Real-World Use Cases
Export to IMX500 format has wide applicability across industries. Here are some examples:
- Edge AI and IoT: Enable object detection on drones or security cameras, where real-time processing on low-power devices is essential.
- Wearable Devices: Deploy models optimized for small-scale AI processing on health-monitoring wearables.
- Smart Cities: Use IMX500-exported YOLO11 models for traffic monitoring and safety analysis with faster processing and minimal latency.
- Retail Analytics: Enhance in-store monitoring by deploying optimized models in point-of-sale systems or smart shelves.
Conclusion
Exporting Ultralytics YOLO11 models to Sony's IMX500 format allows you to deploy your models for efficient inference on IMX500-based cameras. By leveraging advanced quantization techniques, you can reduce model size and improve inference speed without significantly compromising accuracy.
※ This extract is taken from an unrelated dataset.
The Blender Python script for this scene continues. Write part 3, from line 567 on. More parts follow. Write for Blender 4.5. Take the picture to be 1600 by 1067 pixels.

For more information and detailed guidelines, refer to Sony's IMX500 website.
FAQ
How do I export a YOLO11 model to IMX500 format for Raspberry Pi AI Camera?
To export a YOLO11 model to IMX500 format, use either the Python API or CLI command:
from ultralytics import YOLO
model = YOLO("yolo11n.pt")
model.export(format="imx") # Exports with PTQ quantization by default
The export process will create a directory containing the necessary files for deployment, including packerOut.zip.
What are the key benefits of using the IMX500 format for edge AI deployment?
The IMX500 format offers several important advantages for edge deployment:
- On-chip AI processing reduces latency and power consumption
- Outputs both image and metadata (inference result) instead of images only
- Enhanced privacy by processing data locally without cloud dependency
- Real-time processing capabilities ideal for time-sensitive applications
- Optimized quantization for efficient model deployment on resource-constrained devices
What hardware and software prerequisites are needed for IMX500 deployment?
For deploying IMX500 models, you'll need:
Hardware:
- Raspberry Pi 5 or Raspberry Pi 4 Model B
- Raspberry Pi AI Camera with IMX500 sensor
Software:
- Raspberry Pi OS Bookworm
- IMX500 firmware and tools (
sudo apt install imx500-all)
What performance can I expect from YOLO11 models on the IMX500?
Based on Ultralytics benchmarks on Raspberry Pi AI Camera:
- YOLO11n achieves 62.50ms inference time per image
- mAP50-95 of 0.492 on COCO128 dataset
- Model size of only 3.2MB after quantization
This demonstrates that IMX500 format provides efficient real-time inference while maintaining good accuracy for edge AI applications.